SPECTRE | Sam Mendes | November 6, 2015
3 years after Daniel Craig returned to the big screen as Ian Fleming’s James Bond in the resetting Skyfall, he’s back in the role for SPECTRE, and so is director Sam Mendes. And after Skyfall, expectations are high, to say the least.
SPECTRE continues taking Bond back to the past – or his roots – more in the cinematic sense than the source material. After Bond’s attempt to eliminate Marco Sciarra, an assassin, during a Day of the Dead parade in Mexico City causes structural damage and gains international attention, M (Ralph Fiennes) benches him, but Bond doesn’t let that stop him, as he had a covert mission from the last M (Judi Dench) in a video will. However, something he overheard in Mexico (along with an octopus ring he pulled off Sciarra) got him thinking back to his past, so he gets close to the widowed Lucia Sciarra (Monica Bellucci) and infiltrates a secret SPECTRE meeting in Rome, only to have his cover blown by SPECTRE head Franz Oberhauser (Christoph Waltz), which leads to a race to find Mr. White (Jesper Christensen) and his daughter Madeleine Swann (Léa Seydoux) and stop SPECTRE.
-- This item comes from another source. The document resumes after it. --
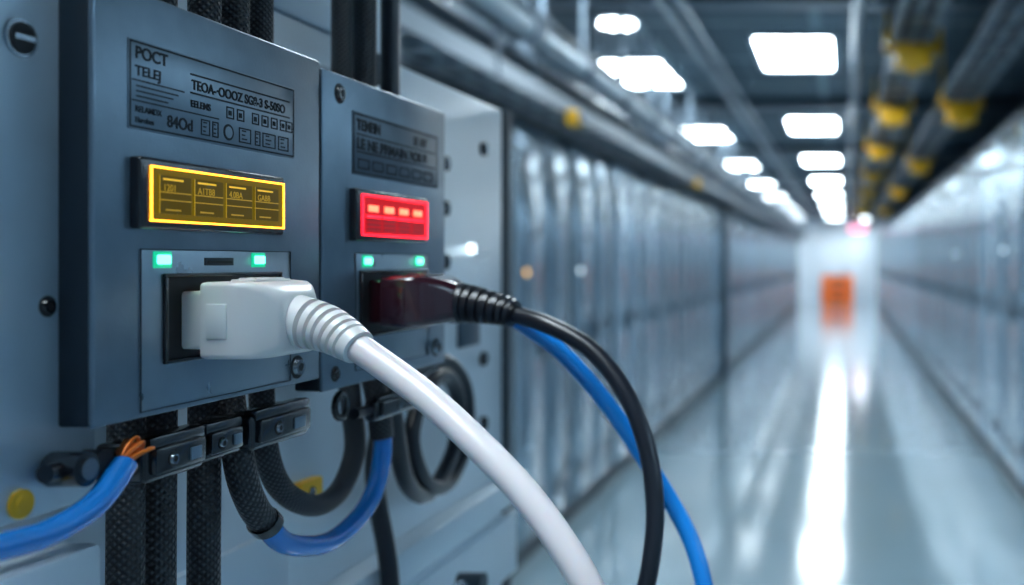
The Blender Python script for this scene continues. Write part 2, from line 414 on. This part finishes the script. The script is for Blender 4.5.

As a Bond film, it’s good. Familiar hallmarks return, like the gun barrel opening, the title sequence (with a shirtless Bond, in addition to the expected women), the locales (Mexico City, London, Rome, the Austrian Alps, and Tangier), the henchman (the nearly silent Mr. Hinx, played by wrestler-turned-actor Dave Bautista), and the women. In a sense, it plays like a familiar story – Bond on his own with some support and a gadget or two out to stop a big bad. The returning Thomas Newman wrote a good score to match the film, and Sam Smith performed a decent theme song (“The Writing’s On The Wall”), but there’s no stacking up to Adele’s “Skyfall”. However, SPECTRE is JUST shy of 2 and a half hours.
As a film by itself, it’s alright. What redeems it there is Mendes’ directing, as well as Hoyte Van Hoytema’s cinematography. This perhaps stands out in the 5-minute tracking shot following Bond through a part of Mexico City that echos the opening shot of A Touch of Evil. There is, also, the fairer treatment of the women (including Naomie Harris as Eve Moneypenny and Stephanie Sigman as Estrella), who feel more like characters than flat tropes, which is a welcome relief after decades of women with little depth, character, or motivation – apart from eventually sleeping with Bond.
But I’m still working to crack SPECTRE. It’s not a hard film to understand; it’s more the manner in which the plot is executed and the past is brought to light once again. Perhaps it’s the attempt to unite all of Craig’s Bond films or a sign that Bond is entering familiar territory once again. Perhaps it’s the undercurrent of espionage giving way to the surveillance state, which is more of the B-plot of the film, headed by Max Denbigh (Andrew Scott).
Still, Bond is back with the familiar tropes, action sequences, and tongue-in-cheek humor and wry lines (a fair amount from Q (Ben Whishaw)), and he’s looking good, but the screenplay (which some might say comes second in a franchise like James Bond) from John Logan, Neal Purvis, Robert Wade, and Jez Butterworth seems more of a rehash to set up for future films rather than something on par with the tension of Casino Royale or the drama and backstory of Skyfall.